The Issuer has appointed Ipreo LLC as information agent and tabulation and paying agent with respect to the Consent Solicitation. Requests for documents should be directed to Ipreo LLC at: (212) 849-3880 (banks and brokers) or (888) 593-9546 (toll free). The Issuer has also retained J.P. Morgan Securities LLC as solicitation agent with respect to the Consent Solicitation. Questions concerning the terms of the Consent Solicitation should be directed to J.P. Morgan Securities LLC at (866) 834-4666 (toll free) or (212) 834-4811 (collect).
None of GCI, the Issuer, Liberty Interactive, LI LLC, the Information Agent, the Solicitation Agent, the trustee under the Indentures or any of their respective affiliates makes any recommendation as to whether Noteholders should deliver their Consent to the Proposed Amendments pursuant to the Consent Solicitation, and no one has been authorized by any of them to make such a recommendation. Each Noteholder must make its own decision as to whether to give its consent.
THIS NEWS RELEASE IS FOR INFORMATIONAL PURPOSES ONLY AND DOES NOT CONSTITUTE EITHER AN OFFER TO SELL NOR A SOLICITATION OF CONSENTS OR AN OFFER TO BUY OR SELL ANY SECURITY IN ANY JURISDICTION. THIS ANNOUNCEMENT IS ALSO NOT A SOLCITATION OF CONSENTS WITH RESPECT TO THE PROPOSED AMENDMENT OR ANY SECURITIES.
The CONSENT Solicitation is not being made in any jurisdiction in which, or to or from any person to or from whom, it is unlawful to make such solicitation under applicable state or foreign securities or "blue sky" laws.

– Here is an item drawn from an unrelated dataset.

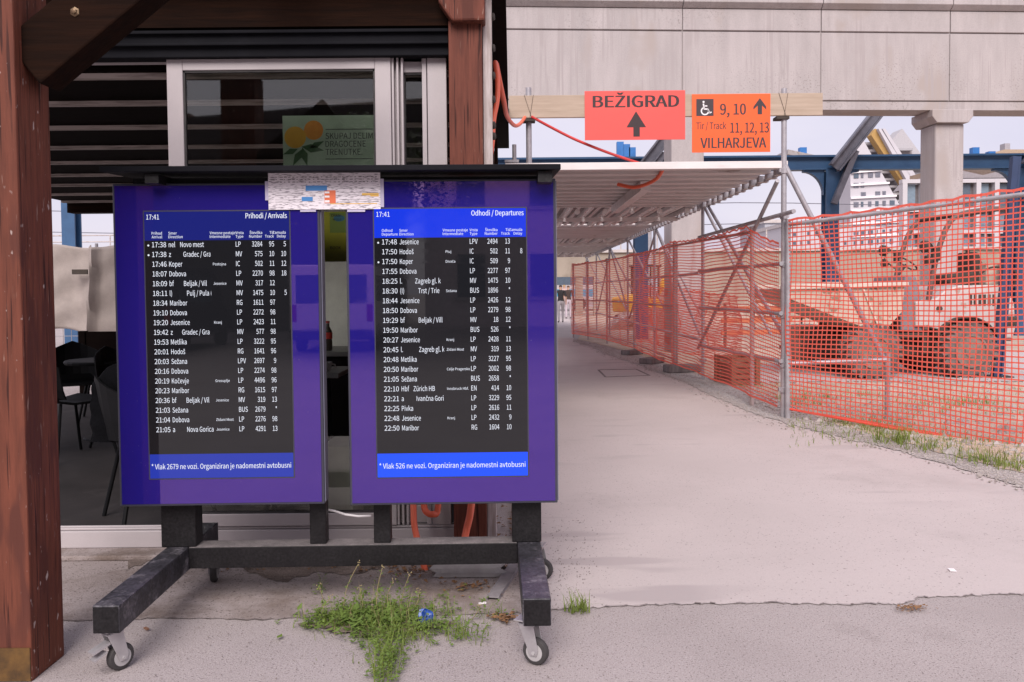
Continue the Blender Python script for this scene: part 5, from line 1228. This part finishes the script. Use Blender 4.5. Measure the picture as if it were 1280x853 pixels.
def traffic_barrier(px, py, a, lab):
    g = G(px, py); t = thing('site_barrier', lab, 'barrier', (g.x, g.y, .016), a)
    mb = MB()
    for k in range(3): mb.bx(-.9, .9, -.015, .015,   .35 + k * .28, .46 + k * .28)
    mb.build('board', mat('faded_orange_board', (.52, .15, .07), .6), t, local=True)
    for x in (-.8, .8): mb = MB(); mb.bx(x - .03, x + .03, -.02, .02, 0, 1.1); mb.bx(x - .06, x + .06, -.3, .3, 0, .06); mb.build('leg', M['mud'], t, local=True)
traffic_barrier(946, 438, .2, 'orange slatted site barrier left of the dumper')
traffic_barrier(972, 412, -.3, 'second orange slatted barrier, farther back near the tan wall')
# mini excavator by the pier
g = G(800, 408)
ex = thing('mini_excavator', 'yellow mini excavator working behind the far barrier fence', 'excavator', (g.x, g.y, .016), R(20))
for y in (-.55, .55):
    mb = MB(); mb.prism([(-.8, 0.1), (-.7, 0), (.7, 0), (.85, .12), (.85, .32), (.7, .45), (-.7, .45), (-.85, .32)], y - .15, y + .15); mb.build('track', M['rubber'], ex, local=True, bevel=.03)
mb = MB(); mb.prism([(-.9, .55), (.7, .55), (.75, 1.0), (.2, 1.1), (-.4, 1.25), (-.95, 1.1)], -.6, .6); mb.build('body', M['steel_yellow'], ex, local=True, bevel=.05)
mb = MB()
for x in (-.3, .55):
    for y in (-.5, .1): mb.bx(x - .03, x + .03, y - .03, y + .03, 1.0, 2.3)
mb.bx(-.4, .65, -.55, .15, 2.3, 2.38); mb.build('cab_frame', M['mud'], ex, local=True)
mb = MB(); mb.bx(-.28, .53, -.49, .09, 1.12, 2.29); mb.build('cab_glass', M['window_glass'], ex, local=True)
mb = MB(); mb.bar((.7, .3, .9), (1.5, .3, 2.1), .16, .22); mb.bar((1.45, .3, 2.1), (2.5, .3, 1.75), .15, .2); mb.bar((2.45, .3, 1.78), (2.75, .3, .75), .13, .16); mb.build('boom', M['steel_yellow'], ex, local=True, bevel=.01)
mb = MB(); mb.prism([(2.6, .8), (2.9, .8), (3.0, .5), (2.75, .25), (2.45, .4)], .08, .52); mb.build('bucket', M['mud'], ex, local=True, bevel=.02)
# rubble heaps
def heap(px, py, r, h, m, lab, cat='rubble heap', seed=1, name='rubble_heap'):
    rg = random.Random(seed); g = G(px, py); mb = MB(); n = 26; k = 9; vs = [Vector((g.x, g.y, h))]
    for j in range(1, k + 1):
        for i in range(n):
            a = 2 * math.pi * i / n; rr = r * j / k * (1 + .18 * math.sin(3 * a + seed) + .1 * rg.uniform(-1, 1)); z = h * (1 - (j / k) ** 1.3) + rg.uniform(-.05, .05) * (j < k)
            vs.append(Vector((g.x + rr * math.cos(a), g.y + rr * math.sin(a) * .8, max(.0, z) if j < k else 0.0)))
    fs = [(0, 1 + i, 1 + (i + 1) % n) for i in range(n)]
    for j in range(k - 1):
        for i in range(n): fs.append((1 + j * n + i, 1 + (j + 1) * n + i, 1 + (j + 1) * n + (i + 1) % n, 1 + j * n + (i + 1) % n))
    mb.add(vs, fs); return tag(mb.build(name, m), lab, cat)
heap(782, 410, .9, .6, M['stone'], 'low heap of pale rubble behind the far end of the barrier fence', seed=2)
heap(820, 412, 1.6, .8, M['brick'], 'small reddish heap of rubble in front of the left pier', seed=5)
heap(955, 405, 2.0, 1.3, M['soil'], 'sandy earth heap between the scaffold post and the tan wall', seed=8)
# coach beyond the end of the path
YC = 58
bsx0, bsx1 = P(690, 345, YC).x, P(760, 345, YC).x
bs = thing('parked_coach', 'white coach with blue stripe parked beyond the end of the path', 'coach', ((bsx0 + bsx1) / 2, YC, 0))
bsx0 -= 5
mb = MB(); mb.bx(bsx0, bsx1, YC, YC + 2.5, .5, 3.2); cb = mb.build('body', M['pvc'], bs, bevel=.15)
mb = MB(); mb.bx(bsx0 + .2, bsx1 - .2, YC - .01, YC + .1, 1.8, 2.7); mb.build('window_band', M['win_dark'], bs)
mb = MB(); mb.bx(bsx0 + .1, bsx1 - .1, YC - .012, YC + .1, 1.0, 1.5); mb.build('stripe', mat('turquoise_paint', (.03, .25, .40), .4), bs)
for x in (bsx0 + 1.5, bsx1 - 2): mb = MB(); mb.lathe((x, YC - .02, .5), (0, 1, 0), [(0, .48), (.3, .5)], 20); mb.build('wheel', M['rubber'], bs)

# ================================================================ PEOPLE
def person(px, py, Y, hgt, rz, shirt, trousers, hair, lab, stride=.16, arm=.06, skirt=False):
    x = P(px, py, Y).x
    J = {'pel': ((0, 0, .95), .135), 'sp': ((0, 0, 1.12), .115), 'ch': ((0, 0, 1.34), .135), 'nk': ((0, 0, 1.50), .052), 'hd': ((0, .015, 1.60), .088), 'tp': ((0, .01, 1.69), .075)}
    E = [('pel', 'sp'), ('sp', 'ch'), ('ch', 'nk'), ('nk', 'hd'), ('hd', 'tp')]
    for s_, n in ((-1, 'l'), (1, 'r')):
        f = s_ * stride
        J['sh' + n] = ((s_ * .175, 0, 1.42), .058); J['el' + n] = ((s_ * .235, -f * .3 - .02, 1.13), .042); J['wr' + n] = ((s_ * .235, -f * .6 + arm, .90), .030); J['ha' + n] = ((s_ * .23, -f * .7 + arm + .02, .79), .028)
        J['hp' + n] = ((s_ * .095, 0, .90), .095); J['kn' + n] = ((s_ * .10, f * .55 + .03, .50), .060); J['an' + n] = ((s_ * .10, f * 1.0 - .03, .09), .040); J['to' + n] = ((s_ * .12, f * 1.0 + .13, .035), .034)
        E += [('ch', 'sh' + n), ('sh' + n, 'el' + n), ('el' + n, 'wr' + n), ('wr' + n, 'ha' + n), ('pel', 'hp' + n), ('hp' + n, 'kn' + n), ('kn' + n, 'an' + n), ('an' + n, 'to' + n)]
    keys = list(J); me = bpy.data.meshes.new('person'); me.from_pydata([J[k][0] for k in keys], [(keys.index(a), keys.index(b)) for a, b in E], [])
    o = bpy.data.objects.new('person', me); C.objects.link(o)
    md = o.modifiers.new('skin', 'SKIN'); sv = me.skin_vertices[0].data
    for i, k in enumerate(keys): sv[i].radius = (J[k][1], J[k][1] * (.78 if k in ('sp', 'ch', 'pel') else 1)); sv[i].use_root = k == 'pel'
    o.modifiers.new('sub', 'SUBSURF').levels = 2; o.modifiers['sub'].render_levels = 2
    dg = bpy.context.evaluated_depsgraph_get(); m2 = bpy.data.meshes.new_from_object(o.evaluated_get(dg)); o.modifiers.clear(); o.data = m2
    m2.materials.clear()
    skin = mat('skin', (.48, .28, .20), .6)
    for m_ in (shirt, trousers, skin, M['rubber'], hair): m2.materials.append(m_)
    for p in m2.polygons:
        c = p.center
        p.material_index = 4 if (c.z > 1.60 and c.y < .045) or c.z > 1.70 else 2 if c.z > 1.475 else 2 if (abs(c.x) > .19 and c.z < 1.16) else 0 if c.z > .97 else 3 if c.z < .085 else 1
        p.use_smooth = True
    o.location = (x, Y, 0.006); o.rotation_euler.z = rz; k = hgt / 1.76; o.scale = (k, k, k)
    return tag(o, lab, 'person')
col = lambda n, c: mat(n, c, .8)
person(701, 400, 37.0, 1.74, R(2), col('black_shirt', (.02, .018, .02)), col('grey_trousers', (.36, .33, .34)), col('dark_hair', (.03, .02, .015)), 'person in black top and grey trousers walking away down the path')
person(710.5, 392, 42.0, 1.74, R(-8), col('dark_brown_shirt', (.05, .03, .025)), col('pale_trousers', (.50, .42, .46)), col('brown_hair', (.10, .05, .03)), 'person in dark brown top nearest the fence end on the path', .1)
person(705.5, 392, 44.5, 1.80, R(5), col('pale_pink_shirt', (.55, .40, .38)), col('light_trousers', (.42, .36, .36)), col('blond_hair', (.40, .26, .12)), 'person in pale pink top farthest away on the path', .12)

# ================================================================ WEEDS AND GRASS
def blade(mb, p, h, lean, az, w_, n=3):
    d = Vector((math.cos(az), math.sin(az), 0)); s_ = Vector((-d.y, d.x, 0)); vs = []
    for i in range(n + 1):
        t = i / n; c = Vector(p) + d * (lean * t * t) + Vector((0, 0, h * (t - .25 * t * t * min(1.5, lean / max(h, .001))))); ww = w_ * (1 - t * .92)
        vs += [c - s_ * ww, c + s_ * ww]
    mb.add(vs, [(2 * i, 2 * i + 1, 2 * i + 3, 2 * i + 2) for i in range(n)])
def leaf(mb, c, l_, w_, az, el):
    d = Vector((math.cos(az) * math.cos(el), math.sin(az) * math.cos(el), math.sin(el))); s_ = Vector((-math.sin(az), math.cos(az), 0)); u = d.cross(s_)
    mb.add([c, c + d * l_ * .45 + s_ * w_ - u * w_ * .25, c + d * l_, c + d * l_ * .45 - s_ * w_ - u * w_ * .25], [(0, 1, 2, 3)])
rg = random.Random(11)
wg = G(480, 785)
wc = thing('weed_clump', 'leafy green weed clump with thin flower stalks sprouting from the pavement joint under the board', 'weeds', wg)
dens = [(480, 775, 34, 17, 330), (500, 768, 30, 10, 150), (440, 778, 30, 10, 240), (410, 782, 18, 6, 110), (482, 805, 20, 13, 230), (484, 832, 11, 13, 150), (478, 850, 7, 8, 60), (520, 790, 22, 9, 140), (555, 795, 22, 6, 90), (585, 800, 14, 4, 40), (560, 770, 18, 6, 30), (400, 742, 6, 4, 14), (600, 775, 25, 6, 26)]
mb = MB(); mbg = MB()
for (px, py, sx, sy, n) in dens:
    for _ in range(n):
        g = G(rg.gauss(px, sx), min(rg.gauss(py, sy), 900)); g.z = .006
        edge_ = max(.2, 1 - abs(g.x - G(px, py).x) * 3)
        if rg.random() < .55:
            blade(mbg, g, rg.uniform(.03, .13) * edge_, rg.uniform(.01, .09), rg.uniform(0, 6.28), rg.uniform(.0012, .0028))
        else:
            h = rg.uniform(.01, .09) * edge_; top = g + Vector((rg.uniform(-.03, .03), rg.uniform(-.03, .03), h))
            for k in range(4): leaf(mb, g.lerp(top, (k + 1) / 4), rg.uniform(.010, .026), rg.uniform(.0035, .008), rg.uniform(0, 6.28), rg.uniform(-.3, .6))
for _ in range(260):
    g = G(rg.gauss(470, 38), rg.gauss(780, 9)); g.z = rg.uniform(.01, .05); leaf(mb, g, rg.uniform(.03, .055), rg.uniform(.009, .016), rg.uniform(0, 6.28), rg.uniform(-.1, .7))
mb.build('foliage', M['weed'], wc, recalc=False); mbg.build('grass_blades', M['grass'], wc, recalc=False)
mbl = MB()
for (px, py, tx, ty) in ((398, 772, 398, 733), (405, 776, 413, 748), (428, 770, 448, 705), (470, 770, 478, 710), (486, 768, 492, 726), (500, 765, 512, 718), (515, 768, 524, 738), (455, 772, 450, 735), (590, 775, 600, 755)):
    mb = MB(); g = G(px, py); y = g.y; p1 = P(tx, ty, y + rg.uniform(-.05, .05)); pts = smooth_path([g, g.lerp(p1, .5) + Vector((rg.uniform(-.02, .02), 0, .01)), p1], 5); mb.tube(pts, .0014, 4)
    for k in range(14):
        t = rg.uniform(.25, 1); c = pts[min(int(t * (len(pts) - 1)), len(pts) - 1)]; leaf(mbl, c, rg.uniform(.008, .022), rg.uniform(.002, .006), rg.uniform(0, 6.28), rg.uniform(-.2, .8))
    for k in range(5): mb.lathe(p1 + Vector((rg.uniform(-.012, .012), rg.uniform(-.012, .012), rg.uniform(-.015, .01))), (0, 0, 1), [(0, .001), (.003, .003), (.006, .001)], 5)
    mb.build('flower_stalk', M['straw'], wc, recalc=False)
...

THE CONSENT SOLICITATION IS BEING MADE ONLY PURSUANT TO THE CONSENT SOLICITATION STATEMENT AND THE LETTER OF CONSENT THAT THE INFORMATION AGENT WILL DISTRIBUTE TO NOTEHOLDERS. NOTEHOLDERS SHOULD CAREFULLY READ THE CONSENT SOLICITATION STATEMENT AND LETTER OF CONSENT PRIOR TO MAKING ANY DECISION WITH RESPECT TO THE CONSENT SOLICITATION, BECAUSE SUCH DOCUMENTS CONTAIN IMPORTANT INFORMATION, INCLUDING THE VARIOUS TERMS OF, AND CONDITIONS TO, THE CONSENT SOLICITATION.
Media contact
Heather Handyside, GCI
907-301-3481, hhandyside@gci.com
Forward-Looking Statement Disclosure
This press release includes certain forward-looking statements, including statements about the proposed acquisition of GCI by Liberty Interactive and the proposed split-off of Liberty Interactive's interest in GCI Liberty (the "proposed split-off" and together with the proposed acquisition of GCI, the "proposed transactions"), the timing of the Consent Solicitation and other matters that are not historical facts. These forward-looking statements involve many risks and uncertainties that could cause actual results to differ materially from those expressed or implied by such statements, including, without limitation, the satisfaction of conditions to the proposed transactions and the Consent Solicitation. These forward-looking statements speak only as of the date of this press release, and GCI expressly disclaims any obligation or undertaking to disseminate any updates or revisions to any forward-looking statement contained herein to reflect any change in GCI's expectations with regard thereto or any change in events, conditions or circumstances on which any such statement is based. Please refer to the publicly filed documents of GCI, including the most recent Form 10-K, for additional information about GCI and about the risks and uncertainties related to the business of GCI which may affect the statements made in this press release.